# Prompt:
Filter the records for lines holding the string "Blender".

* Begin Records provided *

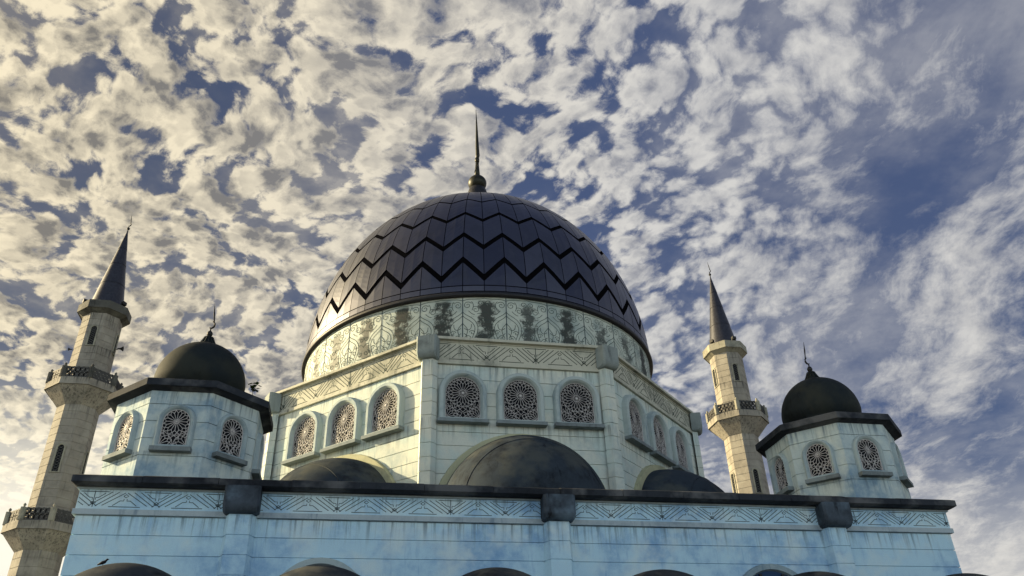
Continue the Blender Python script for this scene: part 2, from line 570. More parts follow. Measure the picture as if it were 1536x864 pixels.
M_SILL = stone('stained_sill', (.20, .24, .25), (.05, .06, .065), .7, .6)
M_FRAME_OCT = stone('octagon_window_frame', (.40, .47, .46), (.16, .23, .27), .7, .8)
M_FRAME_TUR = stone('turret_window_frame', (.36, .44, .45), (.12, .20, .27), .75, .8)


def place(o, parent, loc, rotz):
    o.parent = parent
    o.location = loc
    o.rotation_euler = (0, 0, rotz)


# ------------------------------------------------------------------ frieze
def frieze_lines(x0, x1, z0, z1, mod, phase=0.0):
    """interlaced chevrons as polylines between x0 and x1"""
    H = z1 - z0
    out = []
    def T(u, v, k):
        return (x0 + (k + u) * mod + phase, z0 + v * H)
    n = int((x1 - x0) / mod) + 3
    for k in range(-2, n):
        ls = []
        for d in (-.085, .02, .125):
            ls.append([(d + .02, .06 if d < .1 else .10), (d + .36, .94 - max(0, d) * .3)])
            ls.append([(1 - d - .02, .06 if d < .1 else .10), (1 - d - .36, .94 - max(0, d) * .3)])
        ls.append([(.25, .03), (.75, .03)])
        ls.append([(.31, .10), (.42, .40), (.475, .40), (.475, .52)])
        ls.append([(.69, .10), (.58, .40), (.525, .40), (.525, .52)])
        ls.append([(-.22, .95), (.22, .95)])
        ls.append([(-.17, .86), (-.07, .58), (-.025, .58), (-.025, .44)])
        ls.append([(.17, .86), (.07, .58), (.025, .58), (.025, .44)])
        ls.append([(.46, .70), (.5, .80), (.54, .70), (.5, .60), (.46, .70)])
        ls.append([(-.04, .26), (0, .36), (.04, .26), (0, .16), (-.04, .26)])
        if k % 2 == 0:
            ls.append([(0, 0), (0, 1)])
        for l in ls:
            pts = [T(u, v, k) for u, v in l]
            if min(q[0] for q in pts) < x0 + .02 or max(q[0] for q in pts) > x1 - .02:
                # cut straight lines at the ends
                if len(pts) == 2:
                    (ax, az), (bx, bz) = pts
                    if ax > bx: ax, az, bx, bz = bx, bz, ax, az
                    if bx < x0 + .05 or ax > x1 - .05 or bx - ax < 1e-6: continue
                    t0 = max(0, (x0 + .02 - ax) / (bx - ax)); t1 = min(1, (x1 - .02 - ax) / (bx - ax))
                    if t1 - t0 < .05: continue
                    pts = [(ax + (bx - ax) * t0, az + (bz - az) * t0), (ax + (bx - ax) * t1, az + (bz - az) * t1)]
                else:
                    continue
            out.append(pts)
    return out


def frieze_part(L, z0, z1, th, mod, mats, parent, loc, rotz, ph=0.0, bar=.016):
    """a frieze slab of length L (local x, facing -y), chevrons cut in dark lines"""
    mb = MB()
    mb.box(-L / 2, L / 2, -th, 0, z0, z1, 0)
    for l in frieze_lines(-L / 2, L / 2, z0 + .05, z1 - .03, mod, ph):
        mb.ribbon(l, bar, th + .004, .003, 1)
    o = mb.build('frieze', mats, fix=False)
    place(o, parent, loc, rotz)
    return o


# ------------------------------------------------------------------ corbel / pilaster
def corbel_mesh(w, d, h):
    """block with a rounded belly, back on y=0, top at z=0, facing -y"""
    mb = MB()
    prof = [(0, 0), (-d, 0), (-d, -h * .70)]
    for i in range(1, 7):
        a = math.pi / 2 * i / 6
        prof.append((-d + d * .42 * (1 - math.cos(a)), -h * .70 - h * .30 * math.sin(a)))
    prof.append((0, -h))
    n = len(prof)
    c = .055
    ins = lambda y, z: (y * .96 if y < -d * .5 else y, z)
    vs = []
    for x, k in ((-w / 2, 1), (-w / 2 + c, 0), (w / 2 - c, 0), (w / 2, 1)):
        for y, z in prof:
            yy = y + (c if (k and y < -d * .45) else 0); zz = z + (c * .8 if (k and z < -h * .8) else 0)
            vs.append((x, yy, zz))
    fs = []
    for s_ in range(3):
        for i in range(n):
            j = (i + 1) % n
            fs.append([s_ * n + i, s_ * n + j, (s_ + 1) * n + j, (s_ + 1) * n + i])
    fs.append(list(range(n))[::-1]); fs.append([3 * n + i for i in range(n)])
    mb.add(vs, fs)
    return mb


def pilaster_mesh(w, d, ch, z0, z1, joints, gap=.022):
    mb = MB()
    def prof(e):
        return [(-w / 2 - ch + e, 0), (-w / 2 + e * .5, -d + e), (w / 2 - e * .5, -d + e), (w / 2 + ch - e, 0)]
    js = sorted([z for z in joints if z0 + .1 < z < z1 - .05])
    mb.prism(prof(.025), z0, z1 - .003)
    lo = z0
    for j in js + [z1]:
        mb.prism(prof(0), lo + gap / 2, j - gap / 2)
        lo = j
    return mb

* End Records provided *
* Begin Records provided *

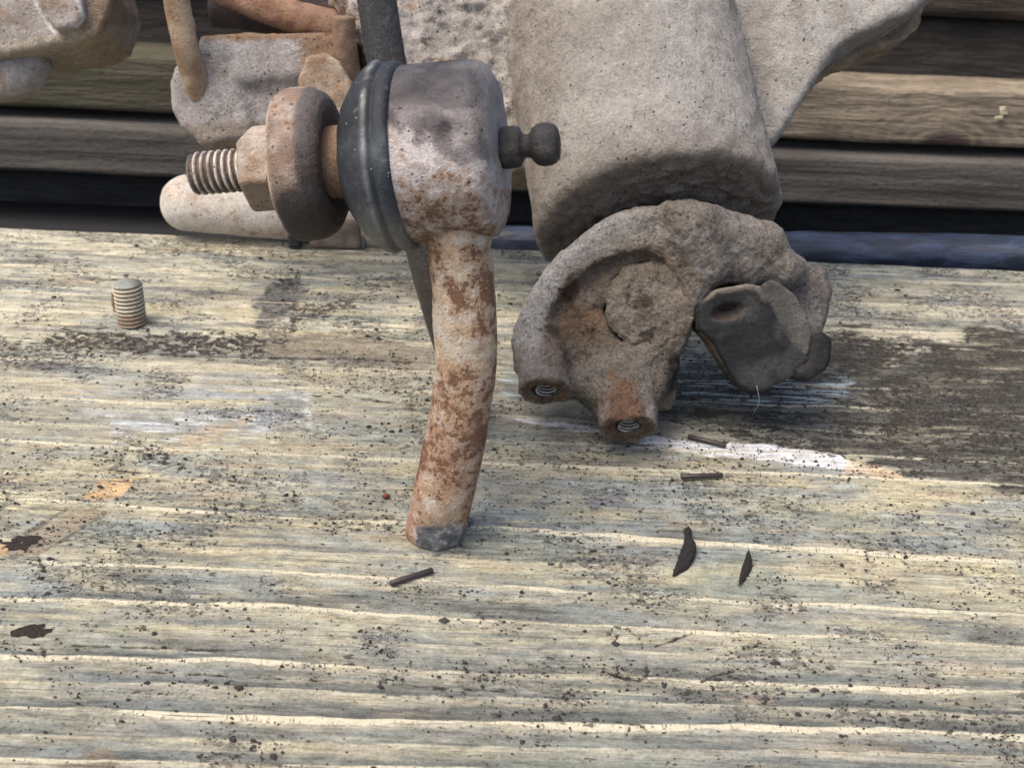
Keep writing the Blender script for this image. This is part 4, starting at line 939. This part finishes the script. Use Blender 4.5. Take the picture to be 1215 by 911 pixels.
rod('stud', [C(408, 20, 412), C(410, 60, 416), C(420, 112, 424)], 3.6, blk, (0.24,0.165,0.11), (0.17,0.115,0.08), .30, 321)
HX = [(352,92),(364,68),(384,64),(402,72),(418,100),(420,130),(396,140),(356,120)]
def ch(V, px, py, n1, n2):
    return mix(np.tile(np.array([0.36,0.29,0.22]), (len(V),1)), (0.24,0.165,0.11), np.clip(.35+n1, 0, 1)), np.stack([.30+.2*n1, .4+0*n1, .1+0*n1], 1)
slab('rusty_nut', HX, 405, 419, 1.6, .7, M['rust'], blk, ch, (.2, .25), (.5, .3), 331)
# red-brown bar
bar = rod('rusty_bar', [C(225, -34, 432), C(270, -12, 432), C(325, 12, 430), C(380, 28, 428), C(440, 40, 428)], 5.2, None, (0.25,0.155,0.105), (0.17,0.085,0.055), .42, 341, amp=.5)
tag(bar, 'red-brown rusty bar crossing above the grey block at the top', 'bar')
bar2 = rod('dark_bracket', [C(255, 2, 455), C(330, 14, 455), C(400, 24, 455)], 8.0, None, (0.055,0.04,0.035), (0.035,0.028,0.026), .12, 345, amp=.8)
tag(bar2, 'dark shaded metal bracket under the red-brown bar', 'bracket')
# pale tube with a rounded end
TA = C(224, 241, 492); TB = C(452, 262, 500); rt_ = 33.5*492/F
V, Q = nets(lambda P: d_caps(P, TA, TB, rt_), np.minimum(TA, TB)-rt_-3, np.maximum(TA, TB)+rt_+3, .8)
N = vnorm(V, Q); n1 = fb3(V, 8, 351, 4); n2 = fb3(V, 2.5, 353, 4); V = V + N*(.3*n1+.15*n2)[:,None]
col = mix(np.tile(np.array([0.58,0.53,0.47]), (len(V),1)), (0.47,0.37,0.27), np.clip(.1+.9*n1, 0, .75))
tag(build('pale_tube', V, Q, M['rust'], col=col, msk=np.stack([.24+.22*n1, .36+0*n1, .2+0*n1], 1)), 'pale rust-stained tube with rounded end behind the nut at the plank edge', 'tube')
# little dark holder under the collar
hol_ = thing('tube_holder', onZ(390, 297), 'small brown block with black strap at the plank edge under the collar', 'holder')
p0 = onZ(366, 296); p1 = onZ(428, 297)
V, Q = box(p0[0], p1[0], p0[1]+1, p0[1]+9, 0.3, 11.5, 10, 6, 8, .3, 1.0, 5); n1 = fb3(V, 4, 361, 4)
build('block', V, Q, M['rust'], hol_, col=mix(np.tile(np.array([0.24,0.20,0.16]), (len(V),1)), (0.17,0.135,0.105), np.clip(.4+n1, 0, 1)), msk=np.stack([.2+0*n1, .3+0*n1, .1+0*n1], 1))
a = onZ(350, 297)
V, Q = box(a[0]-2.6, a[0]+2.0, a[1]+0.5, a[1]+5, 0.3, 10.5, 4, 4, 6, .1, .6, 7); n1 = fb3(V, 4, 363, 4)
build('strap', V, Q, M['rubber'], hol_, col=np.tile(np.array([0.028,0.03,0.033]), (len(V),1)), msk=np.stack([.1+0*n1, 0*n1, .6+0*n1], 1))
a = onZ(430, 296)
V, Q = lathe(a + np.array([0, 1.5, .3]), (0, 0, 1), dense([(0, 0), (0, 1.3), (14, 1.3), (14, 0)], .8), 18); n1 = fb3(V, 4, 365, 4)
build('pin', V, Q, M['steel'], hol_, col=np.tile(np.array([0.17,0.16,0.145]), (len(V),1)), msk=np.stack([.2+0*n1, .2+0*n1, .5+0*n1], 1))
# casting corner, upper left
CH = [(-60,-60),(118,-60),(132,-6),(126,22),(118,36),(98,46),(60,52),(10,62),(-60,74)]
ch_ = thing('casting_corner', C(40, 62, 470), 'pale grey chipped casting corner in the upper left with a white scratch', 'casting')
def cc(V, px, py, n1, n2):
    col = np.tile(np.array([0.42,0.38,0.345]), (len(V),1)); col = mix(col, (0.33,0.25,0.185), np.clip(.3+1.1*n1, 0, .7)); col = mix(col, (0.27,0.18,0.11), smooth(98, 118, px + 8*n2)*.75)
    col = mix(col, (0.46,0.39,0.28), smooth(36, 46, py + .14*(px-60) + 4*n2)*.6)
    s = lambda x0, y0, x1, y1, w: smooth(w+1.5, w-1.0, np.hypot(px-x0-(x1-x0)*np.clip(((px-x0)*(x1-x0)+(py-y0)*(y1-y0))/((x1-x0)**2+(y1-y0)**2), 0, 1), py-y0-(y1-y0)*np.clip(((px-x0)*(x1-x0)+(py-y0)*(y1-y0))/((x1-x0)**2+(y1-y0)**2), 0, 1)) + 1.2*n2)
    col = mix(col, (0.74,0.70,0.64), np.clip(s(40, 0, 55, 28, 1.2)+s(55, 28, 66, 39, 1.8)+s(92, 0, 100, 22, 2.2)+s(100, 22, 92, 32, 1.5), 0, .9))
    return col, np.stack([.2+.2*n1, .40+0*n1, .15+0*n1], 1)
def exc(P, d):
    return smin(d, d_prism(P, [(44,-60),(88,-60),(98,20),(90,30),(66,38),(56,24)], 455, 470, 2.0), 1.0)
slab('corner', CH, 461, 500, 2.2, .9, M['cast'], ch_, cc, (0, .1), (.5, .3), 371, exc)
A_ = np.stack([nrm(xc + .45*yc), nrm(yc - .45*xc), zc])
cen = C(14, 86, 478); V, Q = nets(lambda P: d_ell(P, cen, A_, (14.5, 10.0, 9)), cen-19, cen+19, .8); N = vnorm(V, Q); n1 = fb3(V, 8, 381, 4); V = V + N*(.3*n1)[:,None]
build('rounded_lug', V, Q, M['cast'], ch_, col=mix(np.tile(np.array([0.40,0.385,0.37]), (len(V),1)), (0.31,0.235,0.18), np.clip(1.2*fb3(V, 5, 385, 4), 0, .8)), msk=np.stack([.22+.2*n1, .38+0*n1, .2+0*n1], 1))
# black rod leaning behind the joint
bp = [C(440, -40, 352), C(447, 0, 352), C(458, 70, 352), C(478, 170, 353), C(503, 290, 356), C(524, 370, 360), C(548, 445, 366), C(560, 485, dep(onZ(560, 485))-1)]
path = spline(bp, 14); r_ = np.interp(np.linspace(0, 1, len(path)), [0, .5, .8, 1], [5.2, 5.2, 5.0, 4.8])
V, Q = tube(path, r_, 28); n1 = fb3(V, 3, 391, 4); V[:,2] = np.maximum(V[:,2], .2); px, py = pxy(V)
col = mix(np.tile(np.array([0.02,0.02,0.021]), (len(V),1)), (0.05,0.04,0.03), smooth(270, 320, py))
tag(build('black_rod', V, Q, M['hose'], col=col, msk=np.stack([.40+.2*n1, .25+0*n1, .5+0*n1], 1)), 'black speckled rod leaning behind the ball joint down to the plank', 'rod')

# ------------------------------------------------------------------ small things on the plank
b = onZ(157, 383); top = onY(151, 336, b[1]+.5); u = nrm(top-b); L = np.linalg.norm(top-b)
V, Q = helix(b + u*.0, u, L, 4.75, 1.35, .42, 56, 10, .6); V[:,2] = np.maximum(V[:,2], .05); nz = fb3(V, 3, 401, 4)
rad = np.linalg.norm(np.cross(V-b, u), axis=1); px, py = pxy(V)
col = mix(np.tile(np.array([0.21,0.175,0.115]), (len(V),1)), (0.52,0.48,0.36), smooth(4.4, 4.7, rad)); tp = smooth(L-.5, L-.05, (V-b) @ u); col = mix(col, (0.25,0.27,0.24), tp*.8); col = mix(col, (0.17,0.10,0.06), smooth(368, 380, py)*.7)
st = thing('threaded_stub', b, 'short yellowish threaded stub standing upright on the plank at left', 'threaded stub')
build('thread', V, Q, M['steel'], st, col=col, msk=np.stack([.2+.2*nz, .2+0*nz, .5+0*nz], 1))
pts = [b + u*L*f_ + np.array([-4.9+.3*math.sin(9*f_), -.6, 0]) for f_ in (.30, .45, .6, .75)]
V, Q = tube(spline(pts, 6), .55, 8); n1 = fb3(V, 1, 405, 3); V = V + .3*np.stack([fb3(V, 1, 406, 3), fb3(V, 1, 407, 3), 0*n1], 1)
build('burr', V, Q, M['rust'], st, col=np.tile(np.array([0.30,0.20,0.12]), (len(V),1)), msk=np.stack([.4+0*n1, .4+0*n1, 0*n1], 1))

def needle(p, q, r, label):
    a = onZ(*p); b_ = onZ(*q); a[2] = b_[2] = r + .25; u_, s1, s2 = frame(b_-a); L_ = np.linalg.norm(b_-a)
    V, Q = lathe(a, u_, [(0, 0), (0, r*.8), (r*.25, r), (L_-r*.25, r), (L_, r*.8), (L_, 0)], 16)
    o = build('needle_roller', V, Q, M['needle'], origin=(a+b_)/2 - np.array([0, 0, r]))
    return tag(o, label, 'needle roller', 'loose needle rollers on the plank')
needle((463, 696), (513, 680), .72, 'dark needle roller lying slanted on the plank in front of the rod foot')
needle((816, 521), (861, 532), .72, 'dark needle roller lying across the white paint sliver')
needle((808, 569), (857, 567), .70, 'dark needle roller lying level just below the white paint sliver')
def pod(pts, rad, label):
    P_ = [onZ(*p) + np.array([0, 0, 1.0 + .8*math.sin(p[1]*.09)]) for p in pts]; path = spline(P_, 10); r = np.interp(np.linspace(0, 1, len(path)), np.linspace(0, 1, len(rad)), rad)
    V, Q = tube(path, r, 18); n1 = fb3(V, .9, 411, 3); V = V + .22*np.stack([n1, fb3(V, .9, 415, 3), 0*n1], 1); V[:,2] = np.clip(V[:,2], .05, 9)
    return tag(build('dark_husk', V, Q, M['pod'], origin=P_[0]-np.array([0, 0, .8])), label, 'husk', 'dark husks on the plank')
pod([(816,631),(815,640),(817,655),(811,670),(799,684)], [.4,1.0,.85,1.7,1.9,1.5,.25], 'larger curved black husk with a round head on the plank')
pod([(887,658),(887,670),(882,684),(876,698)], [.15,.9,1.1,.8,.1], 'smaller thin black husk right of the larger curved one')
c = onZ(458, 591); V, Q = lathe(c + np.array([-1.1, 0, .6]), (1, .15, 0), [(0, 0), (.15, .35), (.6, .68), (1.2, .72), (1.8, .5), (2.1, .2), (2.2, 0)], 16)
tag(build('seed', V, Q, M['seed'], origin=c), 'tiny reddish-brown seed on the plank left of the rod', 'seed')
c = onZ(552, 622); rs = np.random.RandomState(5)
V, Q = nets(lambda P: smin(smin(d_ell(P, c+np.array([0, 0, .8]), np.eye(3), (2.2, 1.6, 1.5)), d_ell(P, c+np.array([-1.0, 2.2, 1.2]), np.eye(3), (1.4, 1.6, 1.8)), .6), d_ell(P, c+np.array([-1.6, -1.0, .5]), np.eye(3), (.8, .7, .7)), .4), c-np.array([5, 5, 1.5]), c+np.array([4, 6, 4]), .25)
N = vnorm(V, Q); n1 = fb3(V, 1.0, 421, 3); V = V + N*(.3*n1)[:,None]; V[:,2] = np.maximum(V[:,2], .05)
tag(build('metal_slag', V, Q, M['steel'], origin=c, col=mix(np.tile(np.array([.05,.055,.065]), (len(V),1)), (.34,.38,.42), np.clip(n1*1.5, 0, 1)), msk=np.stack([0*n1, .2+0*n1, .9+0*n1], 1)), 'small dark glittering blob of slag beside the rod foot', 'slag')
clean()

* End Records provided *
* Begin Records provided *

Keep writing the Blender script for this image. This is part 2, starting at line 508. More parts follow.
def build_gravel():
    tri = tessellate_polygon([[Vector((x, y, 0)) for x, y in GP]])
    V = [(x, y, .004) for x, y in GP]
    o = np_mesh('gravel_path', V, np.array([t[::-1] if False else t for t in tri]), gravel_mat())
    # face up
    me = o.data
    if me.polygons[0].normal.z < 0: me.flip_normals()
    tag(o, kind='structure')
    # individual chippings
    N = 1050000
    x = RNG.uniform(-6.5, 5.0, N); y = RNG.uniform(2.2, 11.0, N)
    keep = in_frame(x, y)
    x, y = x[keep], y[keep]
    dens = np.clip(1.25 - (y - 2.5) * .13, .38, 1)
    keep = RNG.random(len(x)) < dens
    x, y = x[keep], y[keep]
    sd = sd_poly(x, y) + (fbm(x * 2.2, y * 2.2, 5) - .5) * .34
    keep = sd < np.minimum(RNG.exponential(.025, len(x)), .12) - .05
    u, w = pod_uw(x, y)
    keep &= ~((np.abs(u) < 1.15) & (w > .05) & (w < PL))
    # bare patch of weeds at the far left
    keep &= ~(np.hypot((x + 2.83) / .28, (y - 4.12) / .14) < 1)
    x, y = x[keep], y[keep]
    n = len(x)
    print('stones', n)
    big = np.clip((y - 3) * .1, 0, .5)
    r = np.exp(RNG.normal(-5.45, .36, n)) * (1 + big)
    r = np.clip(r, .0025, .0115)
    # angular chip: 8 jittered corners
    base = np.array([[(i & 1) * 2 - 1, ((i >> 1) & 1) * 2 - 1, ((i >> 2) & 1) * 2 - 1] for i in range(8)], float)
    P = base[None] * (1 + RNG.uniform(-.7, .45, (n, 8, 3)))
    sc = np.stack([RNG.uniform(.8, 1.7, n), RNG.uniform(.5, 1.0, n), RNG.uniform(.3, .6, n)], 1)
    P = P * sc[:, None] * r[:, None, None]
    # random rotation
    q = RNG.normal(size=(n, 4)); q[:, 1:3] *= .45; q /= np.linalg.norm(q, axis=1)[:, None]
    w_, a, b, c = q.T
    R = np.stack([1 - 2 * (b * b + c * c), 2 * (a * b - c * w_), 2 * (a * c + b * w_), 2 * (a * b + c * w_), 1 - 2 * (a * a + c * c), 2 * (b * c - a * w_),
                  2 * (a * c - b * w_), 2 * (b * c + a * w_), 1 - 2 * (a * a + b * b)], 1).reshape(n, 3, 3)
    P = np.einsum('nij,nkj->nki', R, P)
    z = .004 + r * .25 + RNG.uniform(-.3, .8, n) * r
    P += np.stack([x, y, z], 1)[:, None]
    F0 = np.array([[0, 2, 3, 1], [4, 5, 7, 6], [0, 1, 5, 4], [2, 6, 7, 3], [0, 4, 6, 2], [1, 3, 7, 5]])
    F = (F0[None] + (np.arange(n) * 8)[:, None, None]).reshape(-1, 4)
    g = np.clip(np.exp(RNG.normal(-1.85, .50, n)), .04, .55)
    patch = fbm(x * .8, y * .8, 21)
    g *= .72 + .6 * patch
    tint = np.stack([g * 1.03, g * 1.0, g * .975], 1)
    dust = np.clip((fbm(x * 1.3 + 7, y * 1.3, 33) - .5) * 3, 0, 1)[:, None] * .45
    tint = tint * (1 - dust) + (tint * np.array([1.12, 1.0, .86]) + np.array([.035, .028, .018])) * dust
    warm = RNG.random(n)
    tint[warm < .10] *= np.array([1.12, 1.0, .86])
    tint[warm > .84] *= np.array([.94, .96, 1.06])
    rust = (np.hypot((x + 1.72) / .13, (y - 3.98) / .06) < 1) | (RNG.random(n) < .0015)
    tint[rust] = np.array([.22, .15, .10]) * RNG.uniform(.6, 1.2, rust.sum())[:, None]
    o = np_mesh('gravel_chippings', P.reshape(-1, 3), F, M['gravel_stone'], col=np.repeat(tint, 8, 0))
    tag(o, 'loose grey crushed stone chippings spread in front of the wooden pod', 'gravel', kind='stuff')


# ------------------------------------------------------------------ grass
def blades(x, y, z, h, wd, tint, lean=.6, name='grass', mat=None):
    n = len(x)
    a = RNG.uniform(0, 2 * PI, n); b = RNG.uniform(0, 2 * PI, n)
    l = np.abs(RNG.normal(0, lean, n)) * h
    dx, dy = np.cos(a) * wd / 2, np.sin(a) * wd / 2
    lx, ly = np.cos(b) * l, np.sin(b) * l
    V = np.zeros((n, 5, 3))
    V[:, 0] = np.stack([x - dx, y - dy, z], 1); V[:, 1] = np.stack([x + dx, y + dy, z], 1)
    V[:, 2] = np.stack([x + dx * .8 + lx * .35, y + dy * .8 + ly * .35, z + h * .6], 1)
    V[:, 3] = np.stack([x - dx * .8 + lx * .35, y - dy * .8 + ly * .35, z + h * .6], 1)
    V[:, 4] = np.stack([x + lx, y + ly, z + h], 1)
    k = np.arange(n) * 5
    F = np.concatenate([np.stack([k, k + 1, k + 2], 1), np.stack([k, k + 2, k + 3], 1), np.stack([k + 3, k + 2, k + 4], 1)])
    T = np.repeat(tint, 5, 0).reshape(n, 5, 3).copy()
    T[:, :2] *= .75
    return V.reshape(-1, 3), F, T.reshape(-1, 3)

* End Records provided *

# Expected output:
Continue the Blender Python script for this scene: part 2, from line 570. More parts follow. Measure the picture as if it were 1536x864 pixels.
Keep writing the Blender script for this image. This is part 4, starting at line 939. This part finishes the script. Use Blender 4.5. Take the picture to be 1215 by 911 pixels.
Keep writing the Blender script for this image. This is part 2, starting at line 508. More parts follow.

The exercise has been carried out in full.